Except the "redirect" doesn't work like it used to.  ....and he doesn't give up easily.  ....so there's lots of repetition.  

...and it's wearing on my nerves.   ...and friends look at me like I'm crazy and insinuate that I should be disciplining him.

post #4 of 7

I just looked at your son's birthday, and I'd say redirecting is the only thing that you can do now.  We just started consequences (time outs for not listening mostly) at 22 months of age.  

 

Instead of "no" we did a lot of "Not for T."  I like that because there are a lot of things that he can't touch that we can, and in situations with other kids (or if you're planning future siblings), it's good to know that some things are off limits just for him.  And the usual advice:  rephrase positively if you can ("bottom on the chair", not "don't stand up"), redirect the energy (jump here, not there; scream outside, not inside), and remove the item (put breakables out of grabbing range). 

post #5 of 7

That just happens at that age! In obviously dangerous situations (cat litter box, toilet water, scissors, knives, climbing cabinets, etc) I found that quickly saying no and physically moving him from the situation (or at least not facing it anymore) was helpful. And also explaing right away WHY they can't do/touch that. "That litter box is the kitty potty. they go pee and poop in there, it is dirty. Don't touch the kitty's potty! Let's wash your hands clean." And redirect into something else/safe that they CAN do instead. You may have to do it a few times in a row until they get that they are not going to get away with it or get interested in something else. With hitting/kicking/scissors/knives, I probably was a little more harsh, take the item away saying no, holding his hands/legs while sitting on my lap or hugging him backwards, and explaing WHY you shouldn't hit, kick, knives, whatever. Usually there was some crying, but I'd explain that I want him to be safe, I don't want any boo boos/owies, etc. It will take some time, but over time, they will understand more :)  Now, at almost 3, I trust my lil guy enough to have SUPERVISED time with child scissors next to me, or a plastic knife to cut his fruit when we eat together, and to feed the cat without a detour to play in the litterbox, that you can only kick soccer balls, etc.

 

If you are consistant and your child responds well, you will be amazed at how much they will mature.

post #6 of 7


The more they mature and learn thry can manuplate there surroundings the more they will test  the boundries. I DO NOT say that to mean anything negitive its just age appropiate nothing more nothing less.. 

 As for discipline you ARE by enforcing appropiate boundries and taking whatever time to see that they are followed IS discipline.

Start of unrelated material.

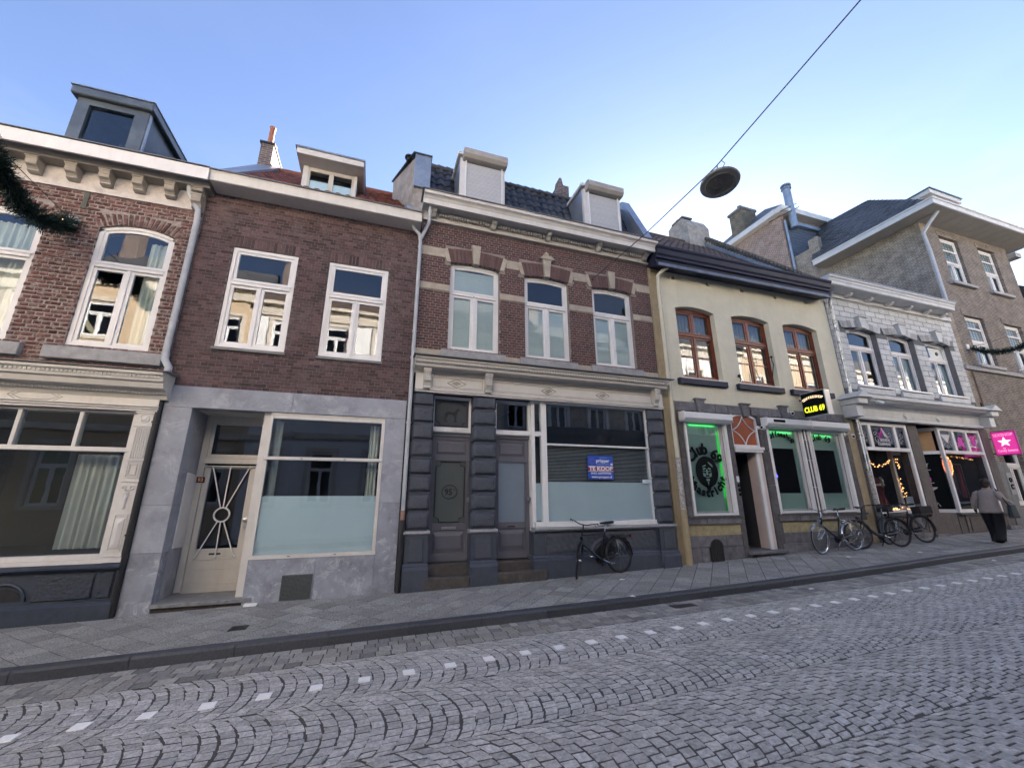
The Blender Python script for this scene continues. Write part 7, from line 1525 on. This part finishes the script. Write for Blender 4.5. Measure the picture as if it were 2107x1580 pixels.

OH and BTW I've been around the spanks many many times I've seen little to no diffrence in the amount of times thye STILL have to say no.
he more th

Quote:
Originally Posted by GuavaGirl View Post

That's pretty much exactly what I've always been doing.  

Except the "redirect" doesn't work like it used to.  ....and he doesn't give up easily.  ....so there's lots of repetition.  

...and it's wearing on my nerves.   ...and friends look at me like I'm crazy and insinuate that I should be disciplining him.



 

post #7 of 7

I like to say no gently if I want him to know not to do something.   I like to try to not draw a great deal of attention or weight to the thing I am not wanting him to do- so then I try to do something that will draw his attention to something new and exciting! If it is something that is dangerous, such as trying to put his fingers in the electric socket or fan or something, I just pick him up and move him to another place.  Other times with saying no, for various reasons, he may get upset about it and cry while I am removing him from something but he usually gets over it pretty quickly. I don't think being punitive is a good approach for teaching no- because they are just learning things for the first time!   I do think it is okay if they don't understand why you are saying no and you are knowing that you are doing it for safety or to avoid a mess, or whatever reason, and they have to just accept it.